In Canada, while the granting institutions (such as CFI and SSHRC) have adopted the language of “knowledge translation” and “knowledge transfer,” it remains to be seen how much those institutions will supplement funding for conventional academic research with funding for experiments in knowledge translation and diffusion. In addition to supporting HBR-type initiatives and press offices, granting institutions (and universities for that matter) might want to consider strengthening and expanding writer-in-residence programs where the writer-in-residence takes on the role of better understanding and then translating the research done in the institution/department for a broader audience. And recognizing my conflict of interest here, improved support for partnerships between non-profit think tanks and certain media organizations and journalists, might also lead to better diffusion of the research produced in universities across the country.

Then again, maybe James March was onto something when he asserted in (of all things) an HBR interview that there should be better support for irrelevant ideas.

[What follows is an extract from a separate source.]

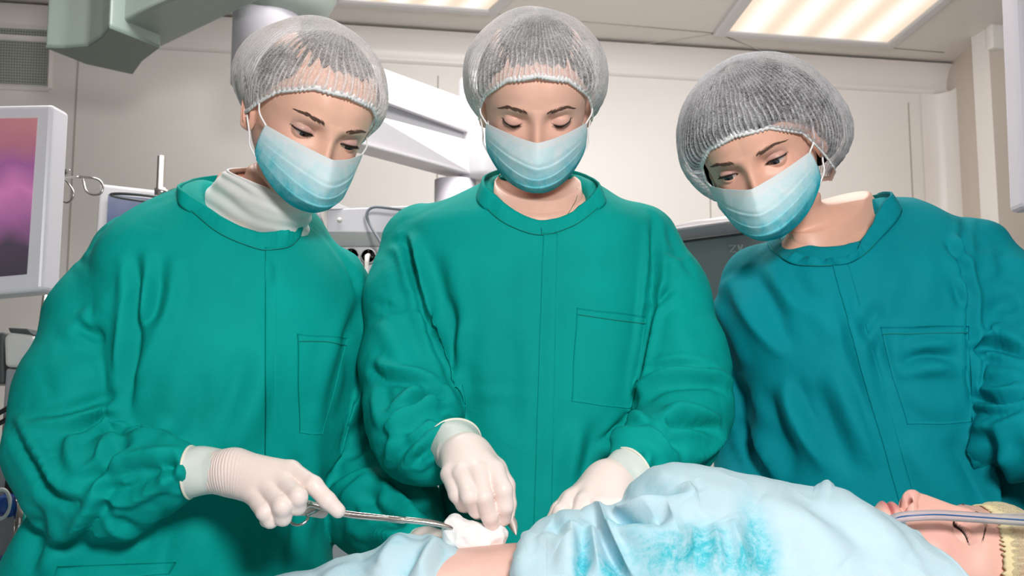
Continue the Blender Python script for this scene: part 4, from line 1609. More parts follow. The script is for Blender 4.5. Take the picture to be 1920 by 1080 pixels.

My own education and academic experience as a political philosopher has given me a great appreciation for the intrinsic merit and beauty of (irrelevant) ideas. But I still think my roommate at MIT was onto something when he said that you should be able to explain your research to three kinds of audiences – your advisor (in 20 minutes); a non-expert, but educated, audience (in 10 minutes); and the unfortunate guy sitting next to you at the local pub (in 5 minutes, or the time it takes him to down his pint and move on to something else).